I have a few projects that could use this. First, i
want to make a program that will write directly to
video memory, and secondly, i need to make a
number-crunching function for a C program in assembly
that will run as fast as i can make it, and it is my
understanding that programs run faster in real mode
because they are not sharing resources with the OS.
Comments
Also, to return to Windows from DOS, you'd just run c:windowswin.com. (Use interrupts, or tell user to type it at the DOS prompt)
In most cases, it will start up Windows. Sometimes it may say it can't find a certain file such as himem.sys. Don't panic.
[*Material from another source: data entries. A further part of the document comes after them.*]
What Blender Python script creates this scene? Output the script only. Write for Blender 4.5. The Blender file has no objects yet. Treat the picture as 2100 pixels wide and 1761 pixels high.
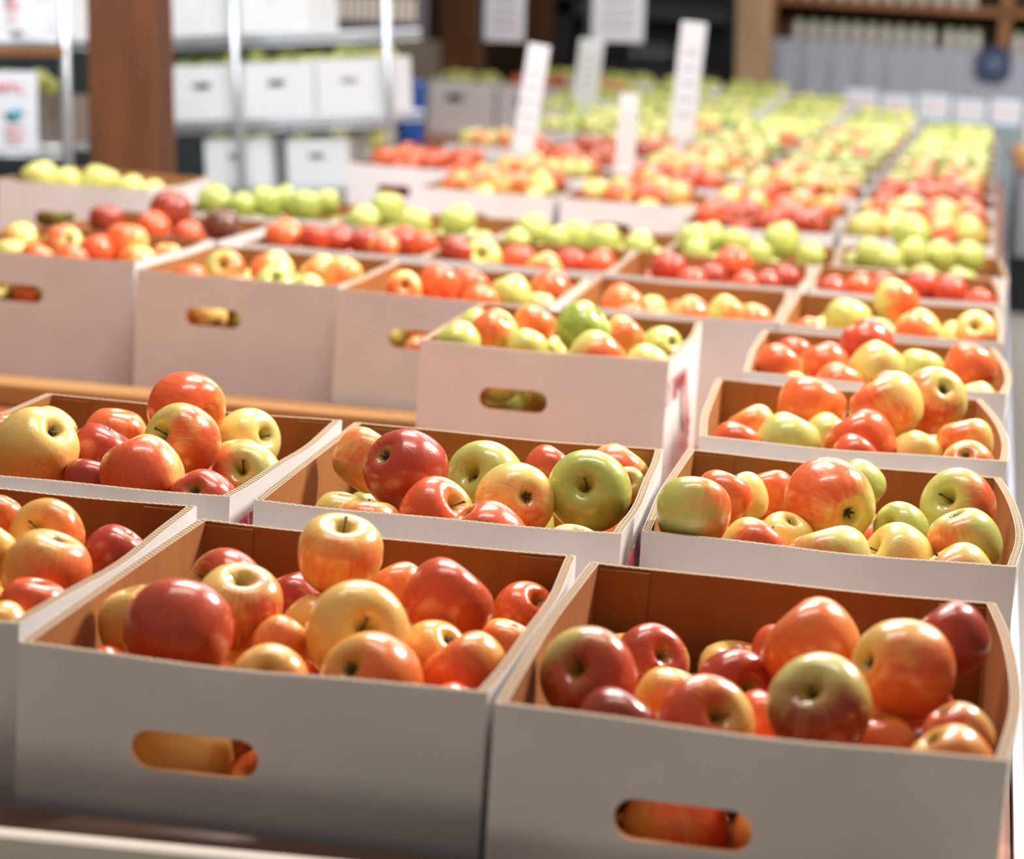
import bpy, bmesh, math, random
from mathutils import Vector, Matrix, Quaternion
PI = math.pi
FPX=4834.15; CAM=(0.0,0.0,1.2926)
ROT=[[0.984985, 0.161478, 0.061067], [-0.088157, 0.166328, 0.982122], [-0.148434, 0.972759, -0.178066]]
BOXW=0.36; BOXD=0.4611
BOXES={
 'F0':(-0.9908,1.6836,-0.0062,0.7988),
 'F1':(-0.6160,1.6419,-0.0050,0.7960),
 'F2':(-0.2444,1.5990,-0.0197,0.8015),
 'G0':(-0.9652,2.1786,-0.0053,0.8030),
 'G1':(-0.5817,2.1781,0.0128,0.8018),
 'G2':(-0.2084,2.2447,-0.0089,0.7929),
 'H2':(-0.1952,2.7527,0.0321,0.8012),
 'I1':(-0.6441,3.2970,-0.0167,0.8079),
 'I2':(-0.1768,3.2571,-0.0033,0.8076),
 'J0':(-1.6645,4.0112,-0.0134,0.7989),
 'J1':(-1.2662,3.8982,-0.0105,0.8003),
 'J2':(-0.8916,3.8186,-0.0063,0.8045),
 'J3':(-0.5243,3.9193,-0.0036,0.7968),
 'J4':(-0.1569,3.8301,-0.0207,0.8053),
 'K0':(-1.6665,4.5412,0.0120,0.7883),
 'K1':(-1.2368,4.4572,0.0120,0.7985),
 'K2':(-0.8704,4.4258,0.0100,0.8000),
 'K3':(-0.5030,4.3944,0.0001,0.8024),
 'K4':(-0.1294,4.4716,0.0003,0.7943),
 'L0':(-1.9811,5.0765,0.0000,0.8310),
 'L1':(-1.5553,5.0211,0.0000,0.7972),
 'L2':(-1.1907,5.0211,0.0000,0.7909),
 'L3':(-0.8261,5.0211,0.0000,0.7840),
 'L4':(-0.4615,5.0211,0.0000,0.7828),
 'L5':(-0.0960,5.0211,0.0000,0.7869),
}
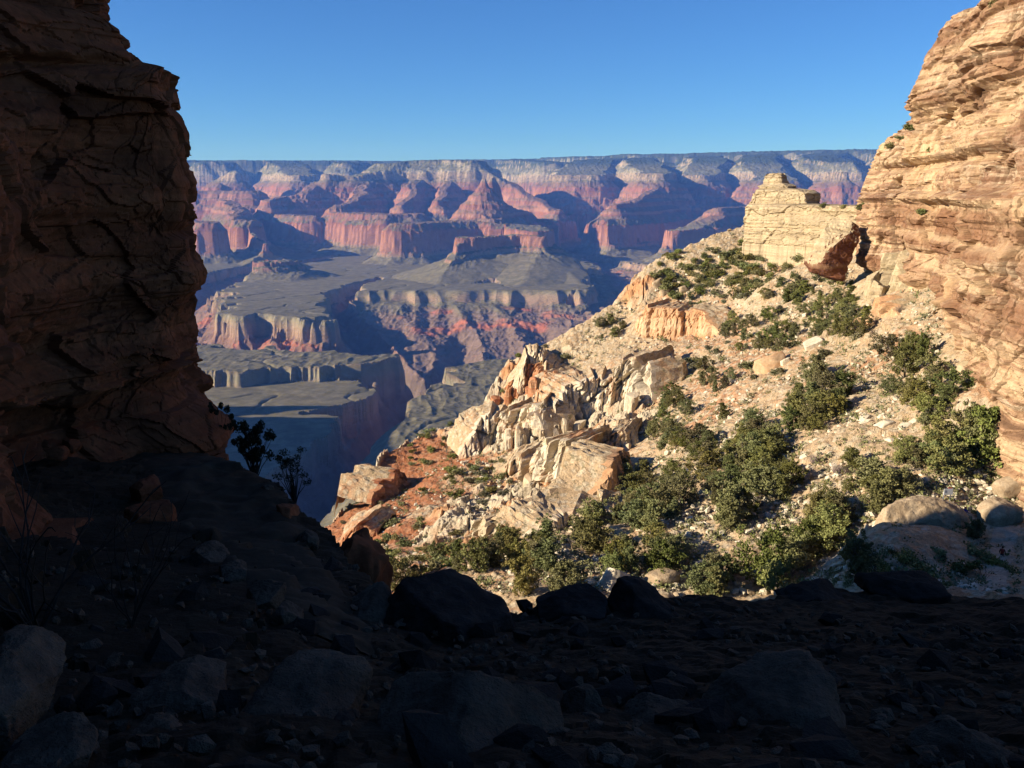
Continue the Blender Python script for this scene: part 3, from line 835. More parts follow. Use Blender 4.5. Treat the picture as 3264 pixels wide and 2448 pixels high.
outcrop('rock_outcrop', [1640, 1740, 1860, 1960], [1400, 1360, 1350, 1380], [1540, 1560, 1540, 1500], M['white_rock'], 'tall white columns in the middle of the white rock band', 14)
outcrop('rock_outcrop', [1860, 1940, 2040], [1330, 1300, 1330], [1500, 1460, 1420], M['white_rock'], 'white columns right of the dark vertical crack', 15)
outcrop('rock_outcrop', [1490, 1560, 1640], [1590, 1600, 1600], [1720, 1730, 1720], M['white_rock'], 'low orange and cream fluted cliff nearest the bottom of the white band', 16)
outcrop('rock_outcrop', [1570, 1660, 1740], [1440, 1430, 1450], [1530, 1520, 1530], M['white_rock'], 'small cream columns left of the tall white columns', 17)
outcrop('rock_outcrop', [1900, 1960, 2010], [1390, 1370, 1350], [1650, 1600, 1480], M['orange_cliff'], 'smooth yellow slab wall above the juniper thicket', 18, wid=(4, 6), step=2.0, hj=0.1)
outcrop('rock_outcrop', [2000, 2100, 2200, 2280], [975, 965, 985, 1010], [1060, 1078, 1080, 1070], M['orange_cliff'], 'orange cliff band under the scrub at the crest of the slope', 19, wid=(4, 7), step=1.7, hj=0.06)
outcrop('rock_outcrop', [2000, 2070, 2160], [1160, 1120, 1115], [1240, 1230, 1200], M['orange_cliff'], 'brown layered ledge with a dark recess below the orange band', 20, wid=(3, 5), step=2.0)
outcrop('rock_outcrop', [1205, 1230, 1290], [1470, 1450, 1440], [1620, 1600, 1540], M['red_rock'], 'red cliff nose on the far left skyline of the slope', 21, wid=(2.5, 4), step=1.6)
outcrop('rock_outcrop', [1640, 1580, 1660, 1790][1:], [1205, 1175, 1150], [1270, 1260, 1240], M['red_rock'], 'red crumbling crest left of the pale cliff nose', 22, wid=(3, 5), step=1.8)
outcrop('rock_outcrop', [1070, 1120, 1200], [1660, 1640, 1640], [1760, 1740, 1720], M['red_rock'], 'low red bluff at the lower left foot of the slope', 23, wid=(2, 4), step=1.8)
outcrop('rock_outcrop', [1700, 1800, 1900, 2000], [1660, 1620, 1610, 1600], [1730, 1700, 1690, 1660], M['white_rock'], 'low white knobbly ledges above the lower trees', 24, wid=(1.4, 3.0))
outcrop('rock_outcrop', [2740, 2800, 2860], [830, 800, 820], [960, 930, 950], M['grey_cliff'], 'grey stepped ledges at the foot of the tall cliff', 25, wid=(3, 5), step=1.9)
outcrop('rock_outcrop', [2740, 2790, 2850], [940, 930, 950], [1030, 1020, 1030], M['orange_cliff'], 'yellow buttress under the grey ledges by the tall cliff', 26, wid=(3, 5), step=1.9)

# ------------------------------------------------------------------ rising cliffs: a plan outline lifted level by level
def loft(name, plan, zs, lean, disp, mat, label, kind='structure', smooth_shade=False, cap=True, closed=True, sil=None, soft=9, push=None, zcut=1e9):
    """plan (n,2) counter-clockwise outline; lean(i, z) inward shift; disp(s, z, xy) outward relief"""
    n = len(plan)
    tn = np.roll(plan, -1, 0) - np.roll(plan, 1, 0)
    tn /= np.linalg.norm(tn, axis=1)[:, None] + 1e-9
    nrm = np.stack([tn[:, 1], -tn[:, 0]], -1)
    for _ in range(6): nrm = (nrm + 0.5 * np.roll(nrm, 1, 0) + 0.5 * np.roll(nrm, -1, 0)); 
    nrm /= np.linalg.norm(nrm, axis=1)[:, None]
    s = np.r_[0, np.cumsum(np.linalg.norm(np.diff(plan, axis=0), axis=1))]
    Z, S = np.meshgrid(zs, s, indexing='ij')
    I = np.broadcast_to(np.arange(n), Z.shape)
    off = disp(S, Z, plan) - lean(I, Z)
    X = plan[:, 0] + nrm[:, 0] * off; Y = plan[:, 1] + nrm[:, 1] * off
    if push is not None: X = X + push(Z) * sil[2][None]
    if sil is not None:      # bring the outer edge of each level to where it stands against the sky
        side, target, w = sil
        for _ in range(3):
            D = Y * CP - Z * SP
            U = W_PX / 2 + F_PX * X / D; Vv = H_PX / 2 - F_PX * (Y * SP + Z * CP) / D
            Um = np.where(w[None] > 0.5, U, -side * 1e6)
            j = np.argmax(side * Um, 1); rr_ = np.arange(len(zs))
            du = target(Vv[rr_, j]) - U[rr_, j]; kz = int(np.searchsorted(zs, zcut))
            if kz < len(zs): du[kz:] = du[kz - 8:kz].mean()
            k_ = np.ones(soft) / soft; du = np.convolve(np.pad(du, soft // 2, mode='edge'), k_, mode='valid')
            X = X + (du * D[rr_, j] / F_PX)[:, None] * w[None]
    V = np.stack([X, Y, Z], -1).reshape(-1, 3)
    F = grid_faces(len(zs), n, True)
    if cap:
        c = V[-n:].mean(0); V = np.r_[V, [c]]
        k = (len(zs) - 1) * n; j = np.arange(n)
        F = np.r_[F, np.stack([k + j, k + (j + 1) % n, np.full(n, len(V) - 1), np.full(n, len(V) - 1)], -1)[:, :4]]
        tri = F[-n:, :3]; F = F[:-n]
        me = bpy.data.meshes.new(name)
        me.from_pydata([], [], [])
        me = quick_mesh(name, V, np.r_[np.stack([F[:, 0], F[:, 1], F[:, 2]], -1), np.stack([F[:, 0], F[:, 2], F[:, 3]], -1), tri], smooth_shade)
    else:
        me = quick_mesh(name, V, F, smooth_shade)
    o = link(name, me, [mat])
    tag(o, label, 'cliff', kind=kind)
    return o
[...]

That's where you must press CTRL+ALT+DELETE and restart back to Windows.
Writing to video memory is like writing to regular memory, except you have to write to segment A000h
You can only access 64K of video memory at a time. (Also known as a video bank)
To switch to another bank, you'd do this:
mov ax, 4F05h
mov bx, 0
mov dx, (bank number)
int 10h
DX is the bank number to switch to.
No Text
How do you think Wolfenstein and other things run under windows? V86 mode. You don't have to shutdown windows in order to run in "real" mode (it's an emulated V86 mode).
Real mode is most definately NOT faster than protected mode, because many of the advanced techniques of pipelining, branch prediction, and caching can't be made use of by the processor.
A gravity simulator I wrote is a full 10 times faster when I compile it in 32 bit protected mode than when I compile it in 16 bit real mode.
* takes off sunglasses, and pops out eyeballs*... SAY WHAT???? AFAIK that is the biggest load of crap I heared for years! Who told you this? It is simply not true. Command.com has nothing much to do with the way realmode is handled, and it certainly couldn't interfere with the SPEED your programs are running! The V in V86 stands for Virtual, not for step-by-step-interpretor-simulator.
As a little extra, I will supply a counter-example: Your statement would imply that a dos program would barely run any faster on a p300 than on a p150 (assuming we write a piece of non-pairing code, which is actually quite easy ;-p) under windows. Well it does. It runs faster. About twice as fast, to be precise. Not very surprising, eh?